Flucht wird, darauf weist die Autorin eindringlich hin, zunehmend durch sich verändernde klimatische und ökologische Bedingungen erzwungen. Aber beim Kampf gegen die Klimakatastrophe geht es um weit mehr: Das beginnende sechste große Artensterben auf diesem Planeten kann die Gattung Mensch einschließen.

Rackete referiert Ursachen und Folgen der Klimakatastrophe. Und das macht sie kenntnisreich in einer Weise, die gerade jenen zum Verständnis helfen könnte, die sich bisher nur am Rande mit dem Thema beschäftigt haben. Ergänzt wird dieser Strang mit ihren Eindrücken auf Fahrten mit dem Forschungsschiff Polarstern.

„Fangen wir an zu handeln“: Ihr Vertrauen in „die Politik“ ist – gelinde gesagt: gering. Sie setzt auf zivilgesellschaftliche Bewegung. Dabei bezieht sie sich auf wirkmächtige gewaltfreie Aktionen und Bewegungen beginnend mit den Protesten der Suffragetten Anfang des 20. Jahrhunderts über Ghandis antikoloniale Bewegung bis hin zu Extinction Rebellion. Dass das alles kein Zuckerschlecken wird, weil die Profiteure nicht freiwillig das Feld räumen, ist ihr klar: „Wir leben in Zeiten, in denen die Ordnung, die wir haben, falsch und zerstörerisch ist. Sie muss gestört werden, weil […] wir sonst zulassen, dass das System mit seinem Glauben an stetiges Wachstum uns etwas raubt, das unglaublich kostbar und unwiederbringlich ist. [...] Der zivile Gehorsam ist das Problem, nicht der zivile Ungehorsam.“ (S. 160)

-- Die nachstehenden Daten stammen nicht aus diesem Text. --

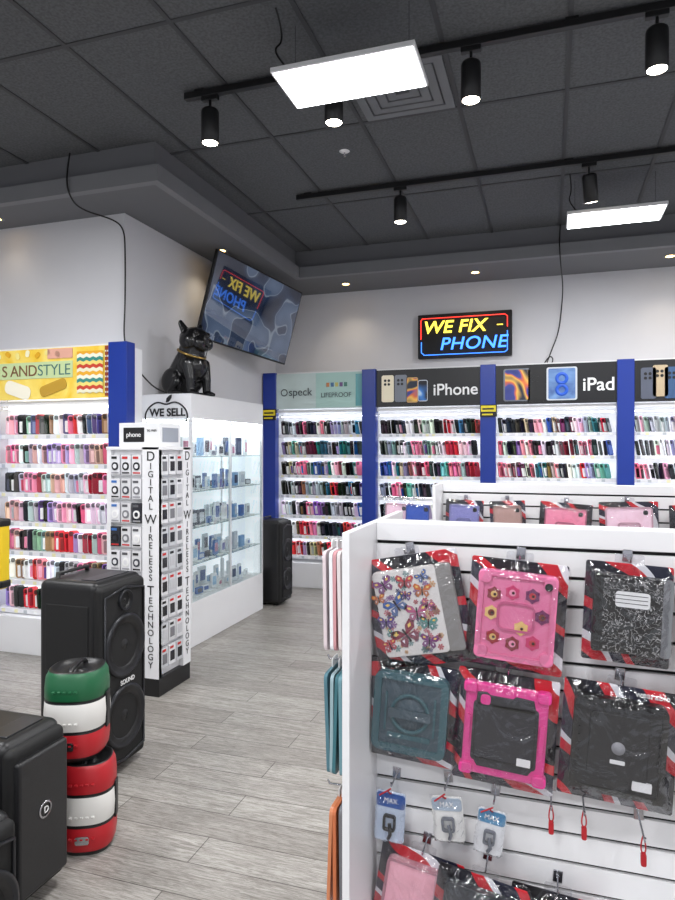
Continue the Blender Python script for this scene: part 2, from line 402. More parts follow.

Auch wenn sie sich positiv auf Postwachstums-Theorie und Degrowth-Bewegung bezieht, hat ihre Aufklärungsschrift ein kleines Manko: Sie beschäftigt sich nicht mit den Triebkräften des Wachstums-Paradigmas. Aber vielleicht muss sie das auch nicht, da es ihr um einen ethischen Turnaround geht: „Wir können gemeinsam und demokratisch eine Gesellschaft gestalten, in der die höchsten Werte nicht Geld und Wachstum und fortwährender Konsum sind. In der wir stattdessen auf Solidarität und Gerechtigkeit und Gemeinschaft setzen. Eine Gesellschaft, in der Wohlstand ganz einfach bedeutet, dass es allen gut geht.“ (S. 143)

Carola Rackete: Handeln statt hoffen: Aufruf an die letzte Generation , München 2019, ISBN-10: 342627826X, 176 Seiten, 16 EUR – in der Stadtbibliothek am Sonderstandort: Bestseller Sachbuch.